I can’t squeeze out so much as a tiny tear over the ignominious end of Hunt’s career. Or even summon up a half-hearted harrumph. Imagine working in a lab with him. Imagine the drivel that must’ve spewed forth for decades if “Let me tell you about my trouble with girls” was all he could come up with for a prestigious international gathering to which he’d been invited.

The best responses to the whole hoopla were the funniest ones. An endless stream of selfies online of women working in labs wearing protective suits and goggles, or out in the field, dusting off fossils or collecting fecal matter, all labelled with the hashtag #distractinglysexy.
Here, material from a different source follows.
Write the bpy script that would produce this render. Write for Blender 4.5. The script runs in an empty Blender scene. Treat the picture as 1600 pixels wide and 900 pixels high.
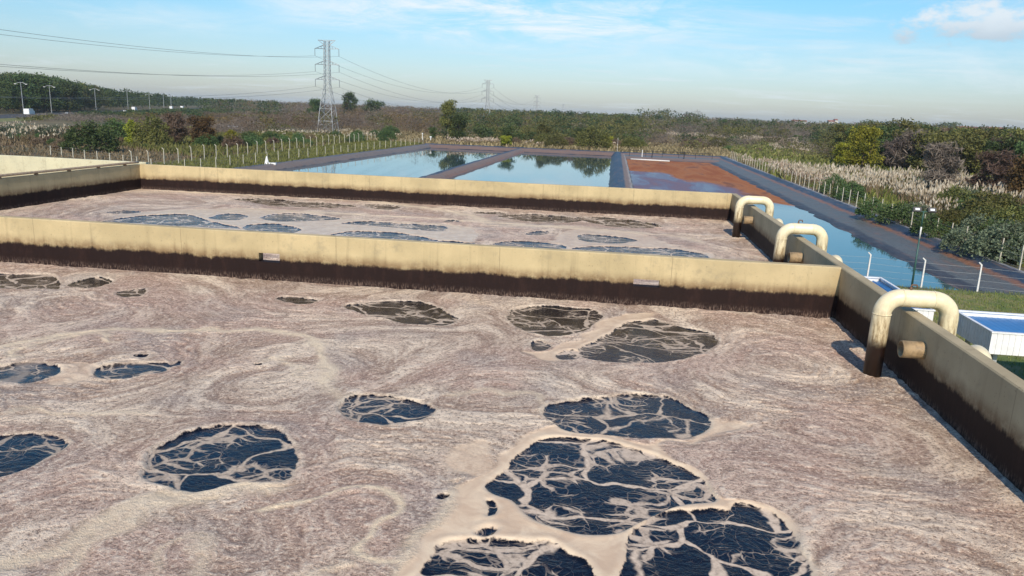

Calling out attitudes such as Hunt’s isn’t about being humourless, it’s about reminding people, even smart ones, that although change can be difficult to accept, it’s a lot easier than trying to keep hold of people’s respect when you reveal yourself to be hopelessly, idiotically, out of touch.

Why I’m Fonda Jane

EVERYONE knows Jane Fonda from Barbarella, or Cat Ballou, or those terrifying aerobics videos that littered charity shops in the 1990s. But I know her from Barefoot In The Park. It was the first film I saw her in and I loved it and I loved her. Robert Redford, her uptight husband, was beautiful but Fonda was funny and beautiful. So what a treat to be wiring my way through the sitcom Grace And Frankie on Netflix only to discover that, at 77, Fonda remains both funny and beautiful. Lily Tomlin is also amazing and Martin Sheen and Sam Waterston great too, but there’s something magnetic about Fonda. And the fact she has just written an article for the Huffington Post about opposing Arctic drilling only makes me love her more. What a woman. «

Underneath the Arches’ troubles

WHEN the First Minister’s stunt double, John Swinney, said at FMQs last week that the Scottish Government would “look in all ways that we possibly can do to assist in safeguarding the future of what I recognise as a significant cultural venue in the city of Glasgow and a venue that contributes a great deal to the cultural life of Scotland” my heart sank. He was talking about The Arches, that magnificent, subterranean cathedral to the arts which, it was announced last week, has gone into administration. That 130 jobs are at risk is bad enough, but the closure deals a brutal blow to Scotland’s cultural landscape. Artists are speaking out for a place vital to so many people; former employees reminiscing about the good old days, punters remembering the amazing gigs and shows they witnessed. My connection to The Arches is probably similar to that of loads of people who’ve lived in Glasgow. I’ve danced there, had my tea there, been to gigs there. I’ve seen Beckett plays in dank spaces and much dodgy cabaret. Closing a venue with a global reputation which has been the launch pad for some of the best creative work Scotland has produced in recent years is an act not just of heavy-handedness, but of wanton cultural vandalism. It seems disproportionate, draconian. I don’t know if there is a way back, but every possible attempt should be made to find one. So stilted language aside, I hope Swinney is as good as his word.